When you were young, and you were ready to take the world by storm, how much consideration did you have for the folks around you? How much more dedicated were you to your dreams, your fantasies of your own future? But we were all young once. We were all confident and full of our own potential. We live in a time of individual potential perhaps unheard of in our history. Back in the 1960s, too, there was a surge of youthful optimism, the certainty that now, for us, there was great potential to change the world, or merely to live our personal fantasies.

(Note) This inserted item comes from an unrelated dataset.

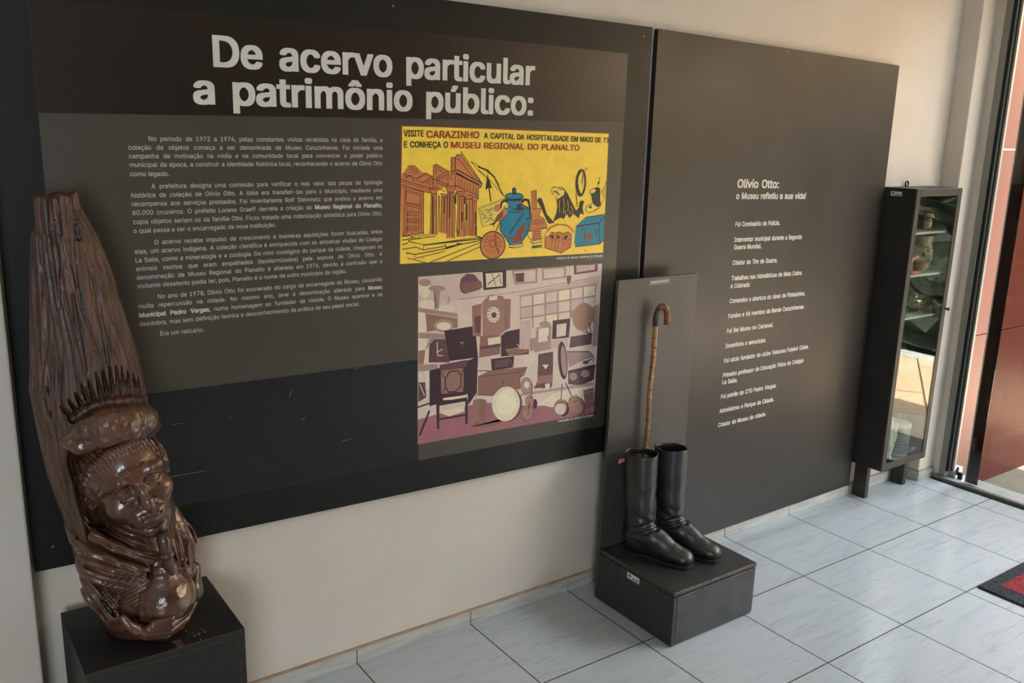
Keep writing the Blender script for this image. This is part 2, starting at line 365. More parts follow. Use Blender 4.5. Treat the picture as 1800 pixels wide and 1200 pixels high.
def parse(txt, bold=0):
    """words; *...* marks bold"""
    out = []; b = False
    for w in txt.split(' '):
        if not w: continue
        st = w.startswith('*'); en = w.endswith('*')
        if st: b = True
        out.append((w.strip('*'), 1.0 if (b or bold) else 0.0))
        if en: b = False
    return out
def text_mesh(name, lines, mat, parent, label=None):
    V, F = [], []
    for (items, p0, p1, y, cap, xs) in lines: set_line(V, F, items, p0, p1, y, cap, xs)
    me = bpy.data.meshes.new(name); me.from_pydata(V, [], F); me.update()
    return finish(name, me, mat, parent, False, label)
TITLE = [['De acervo particular', (-0.3893, 1.8886), (0.6468, 1.8934), 0.0748, None, 1.9], ['a patrimônio público:', (-0.4448, 1.7934), (0.6439, 1.7987), 0.0737, None, 1.9]]
BODY = [[['No período de 1972 a 1974, pelas constantes visitas recebidas na casa da família, a', (-0.561, 1.6961), (0.0956, 1.7041), 0.0116, 0.82], ['coleção de objetos começa a ser denominada de Museu Carazinhense. Foi iniciada uma', (-0.611, 1.6741), (0.0954, 1.6818), 0.0116, 0.82], ['campanha de motivação na mídia e na comunidade local para convencer o poder público', (-0.6112, 1.6529), (0.0953, 1.6593), 0.0116, 0.82], ['municipal da época, a construir a identidade histórica local, reconhecendo o acervo de Olívio Otto', (-0.6109, 1.6316), (0.0951, 1.6368), 0.0116, 0.82], ['como legado.', (-0.6112, 1.6088), (-0.5169, 1.6092), 0.0116, None]], [['A prefeitura designa uma comissão para verificar o real valor das peças de tipologia', (-0.562, 1.5776), (0.0941, 1.5815), 0.0116, 0.82], ['histórica da coleção de Olívio Otto. A idéia era transferí-las para o Município, mediante uma', (-0.6118, 1.5553), (0.0939, 1.5587), 0.0116, 0.82], ['recompensa aos serviços prestados. Foi inventariante Rolf Steinmetz que avaliou o acervo em', (-0.612, 1.5335), (0.0937, 1.5364), 0.0116, 0.82], ['80.000 cruzeiros. O prefeito Loreno Graeff decreta a criação do *Museu Regional do Planalto,*', (-0.6122, 1.5112), (0.0935, 1.5139), 0.0116, 0.82], ['cujos objetos seriam os da família Otto. Ficou tratada uma indenização simbólica para Olívio Otto,', (-0.612, 1.4884), (0.0933, 1.4898), 0.0116, 0.82], ['o qual passa a ser o encarregado da nova instituição.', (-0.6127, 1.4654), (-0.237, 1.4673), 0.0116, None]], [['O acervo recebe impulso de crescimento e inúmeras aquisições foram buscadas, entre', (-0.5635, 1.4344), (0.0929, 1.4353), 0.0116, 0.82], ['elas, um acervo indígena. A coleção científica é enriquecida com as amostras vindas do Colégio', (-0.6132, 1.4122), (0.0928, 1.413), 0.0116, 0.82], ['La Salle, como a mineralogia e a zoologia. Do mini-zoológico do parque da cidade, chegavam os', (-0.613, 1.3898), (0.0926, 1.3901), 0.0116, 0.82], ['animais mortos que eram empalhados (taxidermizados) pela esposa de Olívio Otto. A', (-0.6131, 1.3674), (0.0924, 1.3676), 0.0116, 0.82], ['denominação de Museu Regional do Planalto é alterada em 1976, devido à confusão que o', (-0.6133, 1.3448), (0.0922, 1.3456), 0.0116, 0.82], ['visitante desatento podia ter, pois, Planalto é o nome de outro município da região.', (-0.6135, 1.3226), (-0.0256, 1.3227), 0.0116, None]], [['No ano de 1978, Olívio Otto foi exonerado do cargo de encarregado do Museu, causando', (-0.5639, 1.2913), (0.0918, 1.2903), 0.0116, 0.82], ['muita repercussão na cidade. No mesmo ano, teve a denominação alterada para *Museu*', (-0.6135, 1.2693), (0.0916, 1.2664), 0.0116, 0.82], ['*Municipal Pedro Vargas,* numa homenagem ao fundador da cidade. O Museu aparece e se', (-0.6137, 1.2453), (0.0914, 1.244), 0.0116, 0.82], ['desdobra, mas sem definição teórica e desconhecimento da prática de seu papel social.', (-0.6139, 1.2217), (0.0151, 1.2205), 0.0116, None]], [['Era um relicário.', (-0.5637, 1.1915), (-0.4494, 1.1895), 0.0116, None]]]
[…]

So, here in this novel, first published in 1967, we meet young Sarah Green, seventeen years old, smart and ambitious. She is ready to grow up and get out of suburban Detroit, where her permissive parents just want her to be normal. But it's the freewheeling sixties, and Sarah is out to lose her virginity and move to New York to join the ferment of creativity and change going on there. But Sarah is mercurial, she is easily distracted by young men and her enjoyment of a good time. She is manipulative in service of her fantasies, and she falls through a series of misadventures that highlight her flightiness and lack of empathy for the men and women in her life. The book is packaged as a potboiler of free love and the new young revolution. It is more subtle than that, and has notes of a kind of yearn to escape we find in John Updike's Rabbit novels. But Sarah doesn't do much growing up in late sixties Detroit and, later, Cambridge. She doesn't know what she has and so keeps looking for something else. Her episodes are absurd and embarrassing, but not so stereotypical for the genre as one might expect from its cover. It doesn't quite deserve the obscurity that it now enjoys.

(The author, Patricia Welles has little internet presence today, beyond the handful of books she authored, including the novelization of the script for the classic movie Bob and Carol and Ted and Alice.)